En ce qui concerne l’industrie de la construction, il a reconnu qu’il connaissait Joe Borsellino, le témoin précédent. Les deux hommes sont originaires du même village en Sicile, Cattolica Erraclea.
Me LeBel lui a aussi demandé s’il connaissait Paolo Renda, Francesco Arcadi, Rocco Solleccito, Lorenzo Giordano, Francesco DelBalso, des lieutenants du clan Rizzuto. Il a affirmé les connaître vaguement.
En milieu de matinée, la présidente s’est impatientée et a suspendu l’audience, le temps que l’avocat de M. Milioto lui explique ce qu’est un outrage au tribunal et une accusation de parjure. Encore à 14 heures, elle lui a rappelé que des réponses vagues peuvent conduire à des accusations d’outrage.

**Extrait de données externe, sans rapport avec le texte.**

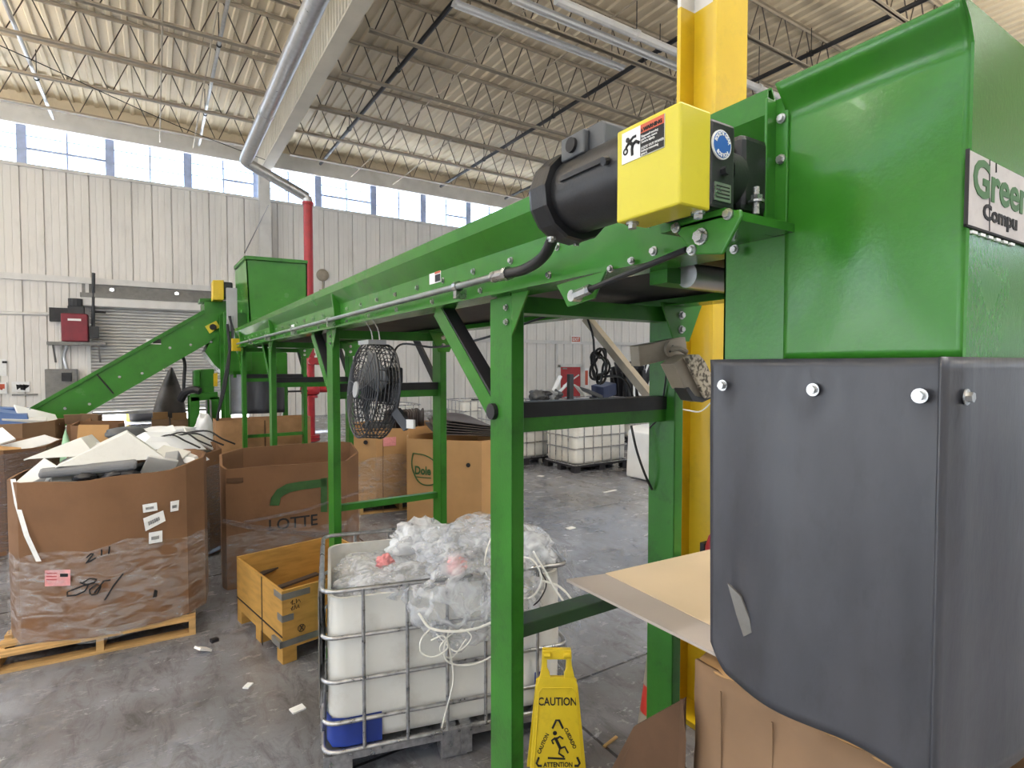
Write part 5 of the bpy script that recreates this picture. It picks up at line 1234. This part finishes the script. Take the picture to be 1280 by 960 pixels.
# pink-labelled carton on a pallet
pallet(2.45, 3.6, 7.6, 8.7, 'wooden pallet under the carton with the pink label behind the fan', math.radians(-8))
P = [(2.36, 7.95), (2.6, 7.64), (3.05, 7.52), (3.6, 7.7), (3.72, 8.3), (3.2, 8.8), (2.6, 8.7)]
t = thing('bulk_carton', 'tan carton with a pink label in torn wrap, behind the fan', 'carton', (3, 8.1, .13))
box_shell(P, .135, 1.2, TAN_L, t, wob=.012, sub=3, seed=16, floor_z=1.0); wrap_shell(P, .14, .8, t, WRAP, seed=6, wob=.15)
def pface(u, v, off=.01):
    p = at(u, v, Y=7.58)
    for _ in range(5): p = at(u, v, Y=7.64 - (p.x - 2.6) * .12 / .45 - off)
    return p
MB().prism([pface(u, v) for u, v in ((479, 547), (495, 546), (495, 557), (479, 558))], (0, -.002, 0)).build('pink_label', PINK, t)
MB().tube([pface(479, 549, .008), pface(479, 650, .008)], .004, 5).build('seam', BROWN_D, t)
MB().cyl(at(457, 553, Y=7.78), at(457, 553, Y=7.74), .03, 14).build('hand_hole', INK, t)
for k in range(7):
    a = k * .12; p = Vector((2.95 + .09 * k, 7.95 + .03 * k, 1.2))
    o = MB().grid(lambda u, v, p=p, k=k: (p.x + .05 * math.sin(u * 3 + k), p.y + .5 * (u - .3), p.z - .08 + .3 * v * (1 - .3 * abs(u - .4)) + .03 * math.sin(9 * u)), 10, 6).build('moulded_tray', TRAY, None, smooth=50, solid=.012)
    tag(o, 'dark moulded tray standing in the pink-labelled carton, %s from the left' % ORD[k], 'tray', 'trays in the pink-labelled carton')
for k in range(3): tag(crumple((2.62 + .12 * k, 7.95, 1.2), (.09, .1, .06), 50 + k, PDARK, 'scrap_piece', amp=.5, sub=3), 'dark scrap lump left of the trays in the pink-labelled carton, %s from the left' % ORD[k], 'scrap', 'lumps in the pink-labelled carton')
# fruit carton
P = [(2.78, 6.95), (3.13, 6.5), (3.48, 6.18), (4.12, 6.3), (4.36, 6.75), (4.0, 7.2), (3.4, 7.4), (2.92, 7.28)]
t = thing('bulk_carton', 'tan eight-sided fruit carton with the Dole leaf mark behind the white tote', 'carton', (3.5, 6.8, 0))
box_shell(P, 0, 1.13, TAN_L, t, wob=.01, sub=3, seed=18, floor_z=.95)
da = (Vector((3.13, 6.5, 0)) - Vector((2.78, 6.95, 0))).normalized(); dn = Vector((da.y, -da.x, 0))
def dface(s, z, off=.008): return Vector((2.78, 6.95, z)) + da * s + dn * off
lw = [(0.1, .94), (.28, .92), (.42, .84), (.47, .72), (.44, .58), (.3, .53), (.18, .57), (.1, .7), (.08, .82)]
MB().tube(smooth_path([dface(s, z) for s, z in lw + lw[:1]], 5), .008, 5).build('leaf_mark', INKG, t)
lettering('Dole', dface(.12, .67), da, (0, 0, 1), .15, INKG, t, .03, sx=.8)
MB().tube([dface(.13, .63), dface(.36, .63)], .006, 5).build('underline', INKG, t)
fb = (Vector((3.48, 6.18, 0)) - Vector((3.13, 6.5, 0))).normalized(); fbn = Vector((fb.y, -fb.x, 0))
q = Vector((3.13, 6.5, .82)) + fb * .3 + fbn * .004; MB().cyl(q, q + fbn * .006, .028, 16).build('hand_hole', INK, t)
q = Vector((3.13, 6.5, .06)) + fb * .3 + fbn * .004; MB().cyl(q, q + fbn * .006, .03, 16).build('hand_hole', INK, t)
MB().prism([(2.62, 6.9, .004), (2.95, 6.62, .004), (3.1, 6.5, .05), (2.8, 6.9, .05)], (0, 0, .01)).build('bottom_flap', TAN, t)
for k in range(6):
    zc = 1.11 + .028 * k
    o = MB().grid(lambda u, v, k=k, zc=zc: (3.05 + .06 * k + .95 * u + .08 * v, 6.55 + .04 * k + .6 * v - .15 * u, zc + .17 * (1 - u) * (.4 + .6 * v) - .02 * k * u + .03 * math.sin(u * 7 + k) * v + .05 * (abs(v - .5) * 2) ** 3 * .6), 16, 12).build('moulded_tray', TRAY, None, smooth=50, solid=.012)
    tag(o, 'dark moulded tray in the slanting stack on the fruit carton, %s from the bottom' % ORD[k], 'tray', 'trays on the fruit carton')

# ================================================================== FAR INCLINED CONVEYOR AND HOPPER
IC = thing('incline_conveyor', 'green inclined conveyor rising to the far green hopper before the shutter', 'conveyor', (-.4, 10.8, 0))
YF, YB = 10.5, 11.4
def ip(u, v, y=YF): return at(u, v, Y=y)
top0, top1 = ip(38, 512), ip(256, 389); bot1 = ip(281, 417); bot0 = ip(111, 514)
dv = (top1 - top0).normalized()
tail = top0 - dv * 1.2; tailb = bot0 - dv * 1.4
MB().prism([tail, top1, Vector((bot1.x, YF, bot1.z)), tailb], (0, .03, 0)).build('side_panel', GREEN, IC, label='front side panel')
MB().prism([p + Vector((0, YB - YF, 0)) for p in (tail, top1, bot1, tailb)], (0, .03, 0)).build('side_panel', GREEN, IC)
nb = Vector((dv.z, 0, -dv.x))
MB().prism([top0 + nb * .25 + Vector((0, .04, 0)), top1 + nb * .25 + Vector((0, .04, 0)), top1 + nb * .27 + Vector((0, .04, 0)), top0 + nb * .27 + Vector((0, .04, 0))], (0, YB - YF - .06, 0)).build('belt', BELT, IC)
MB().bar(tail + Vector((0, -.012, 0)), top1 + Vector((0, -.012, 0)), .05, .03, up=(0, 1, 0)).build('top_lip', GREEN_D, IC)
a, b = ip(121, 468) + Vector((0, -.006, 0)), ip(142, 492) + Vector((0, -.006, 0)); MB().tube([a, b], .012, 6).build('panel_joint', INK, IC)
for k in range(9):
    f = .12 + .1 * k; p = top0.lerp(top1, f) + nb * (.22 + .12 * (k % 3)); bolt(IC, p + Vector((0, -.005, 0)), (0, -1, 0), .014)
q = ip(192, 427); MB().box(q.x - .1, q.x + .1, YF - .012, YF, q.z - .04, q.z + .04, None).build('warning_sticker', PAPER, IC); MB().box(q.x - .01, q.x + .1, YF - .014, YF - .012, q.z - .03, q.z + .04).build('warning_print', INK, IC)
es = MB().prism([ip(256, 408), ip(270, 401), ip(275, 409), ip(262, 417)], (0, -.02, 0)).build('stop_plate', YEL_G, IC); q = ip(266, 409); MB().cyl(q + Vector((0, -.02, 0)), q + Vector((0, -.06, 0)), .05, 12).build('stop_button', INK, es)
MB().prism([ip(255, 376), ip(284, 376), ip(284, 470), ip(268, 456), ip(256, 440), ip(264, 425), ip(281, 417), ip(256, 389)], (0, .9, 0)).build('head_box', GREEN, IC)
MB().prism([ip(250, 373), ip(267, 373), ip(267, 377), ip(250, 377)], (0, .5, 0)).build('head_lug', GREEN_D, IC)
yg = [ip(u, v, 10.2) for u, v in ((266, 375), (266, 350), (280, 350), (280, 375))]
MB().prism(yg, (0, .3, 0)).build('belt_guard', YEL, IC, bevel=.01, label='yellow drive guard'); MB().prism([ip(u, v, 10.25) for u, v in ((279, 373), (279, 352), (291, 353), (291, 372))], (0, .3, 0)).build('gear_motor', BLACK, IC, bevel=.02)
# green drive unit on legs and hoses
MB().prism([ip(u, v, 10.6) for u, v in ((249, 492), (249, 462), (268, 461), (268, 492))], (0, .5, 0)).build('drive_box', GREEN_D, IC, bevel=.02)
MB().prism([ip(u, v, 10.55) for u, v in ((242, 463), (251, 462), (251, 483), (242, 484))], (0, .4, 0)).build('drive_box', GREEN_D, IC, bevel=.02)
MB().prism([ip(u, v, 10.55) for u, v in ((267, 483), (267, 467), (272, 466), (272, 483))], (0, .1, 0)).build('yellow_cover', YEL, IC)
for u in (243, 268):
    p = ip(u, 500, 10.6); MB().box(p.x - .07, p.x + .07, 10.55, 10.65, 0, p.z + .05).build('leg', GREEN_D, IC)
    MB().box(p.x - .07, p.x + .07, 11.2, 11.3, 0, p.z + .05).build('leg', GREEN_D, IC)
a, b = ip(238, 497, 10.6), ip(272, 494, 10.6); MB().bar(a, b, .1, .12).build('leg_beam', GREEN_D, IC)
MB().tube(smooth_path([ip(226, 500, 10.7), ip(232, 490, 10.6), ip(242, 487, 10.55), ip(250, 489, 10.5)], 6), .06, 8).build('hose', BELT, IC)
MB().tube(smooth_path([ip(227, 442, 10.7), ip(231, 455, 10.7), ip(230, 475, 10.7), ip(229, 500, 10.7)], 6), .025, 6).build('cable', STRAPB, IC)
for u in (258, 263): MB().tube([ip(u, 500, 10.5), ip(u + 1, 530, 10.5)], .015, 6).build('chain', GREYM, IC)

FH = thing('feed_hopper', 'far green feed hopper with dark flaps above the tail of the long conveyor', 'hopper', (1.5, 9.8, 0))
def hp_(u, v, y): return at(u, v, Y=y)
fl0, fl1 = hp_(307, 322, 9.3), hp_(384, 328, 9.3); bl0, bl1 = hp_(313, 420, 9.3), hp_(384, 410, 9.3)
bk0 = hp_(294, 335, 10.3); bk1 = hp_(296, 420, 10.3)
MB().prism([fl0, fl1, bl1, bl0], (0, .02, 0)).build('front_panel', GREEN, FH)
MB().prism([fl0, bl0, bk1, bk0], (.02, 0, 0)).build('left_panel', GREEN, FH)
r0_, r1_ = fl1 + Vector((0, 0, 0)), bl1; MB().prism([r0_, r1_, r1_ + Vector((0, .9, 0)), r0_ + Vector((0, .9, 0))], (-.02, 0, 0)).build('right_panel', GREEN, FH)
MB().prism([bk0, bk1, Vector((r1_.x, 10.2, r1_.z)), Vector((r0_.x, 10.2, r0_.z))], (0, .02, 0)).build('rear_panel', GREEN, FH)
MB().bar(fl0 + Vector((0, -.02, 0)), fl1 + Vector((0, -.02, 0)), .04, .05).build('top_lip', GREEN_D, FH); MB().bar(fl0, bk0, .04, .05).build('top_lip', GREEN_D, FH)
# lower chute with flaps
lx0, lx1 = hp_(291, 430, 9.62).x, hp_(358, 430, 9.62).x
MB().box(lx0, lx1, 9.62, 10.3, 1.9, 2.3).build('lower_chute', GREEN, FH)
MB().box(lx0 + .06, lx0 + .35, 9.62, 10.2, 2.3, bl0.z).build('neck', GREEN_D, FH)
MB().grid(lambda u, v: (hp_(287, 500, 9.6).x + .2 * u, 9.6 + .03 * math.sin(u * 4), 1.95 - .62 * v), 8, 8).build('rubber_flap', mat('pale_rubber', (140, 144, 152), .5), FH, smooth=60, solid=.01, label='pale grey rubber flap')
MB().grid(lambda u, v: (hp_(303, 500, 9.6).x + .62 * u, 9.6 + .03 * math.sin(u * 9), 1.95 - .62 * v), 16, 8).build('rubber_flap', RUBBER, FH, smooth=60, solid=.01, label='wide dark rubber flap')
for x, y in ((lx0 - .12, 9.6), (lx0 - .12, 10.25), (lx1 + .05, 10.25)): MB().box(x, x + .08, y, y + .08, 0, 2.9 if x < 1 else 2.3).build('leg', GREEN_D, FH)
MB().box(lx0 - .12, fl0.x + .1, 9.55, 9.62, 2.0, 2.9).build('stand_plate', GREEN_D, FH)
q = hp_(287, 385, 9.5); MB().box(q.x - .04, q.x + .1, 9.45, 9.55, q.z - .35, q.z + .3).build('switch_box', PGREY2, FH)
q = hp_(298, 431, 8.98); MB().box(q.x - .08, q.x + .03, 8.97, 9.1, q.z - .09, q.z + .09).build('limit_switch', YEL, CV, label='small yellow guard at the conveyor tail')
for k, pts in enumerate((((287, 395), (291, 415), (287, 440), (276, 500), (268, 545)), ((290, 395), (293, 425), (298, 442), (304, 436), (306, 430)), ((284, 405), (287, 440), (282, 480), (272, 520)))):
    MB().tube(smooth_path([hp_(u, v, 9.4) for u, v in pts], 6), .02 if k != 1 else .014, 6).build('cable', STRAPB if k != 1 else CONDUIT, FH)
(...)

Me LeBel a cherché à savoir pourquoi, s’il travaillait 70 heures par semaine dans son entreprise de construction, il prenait le temps de jouer les «facteurs» et les «comptables». M. Milioto n’avait qu’une seule réponse : «je suis un homme serviable».
En fin de journée, il a reconnu avoir manqué de jugement en acceptant de rendre tous ces services pour l’homme à la tête du clan mafieux, mais il s’est dit certain que ces sommes ne représentaient pas les cotes des entrepreneurs pour la mafia.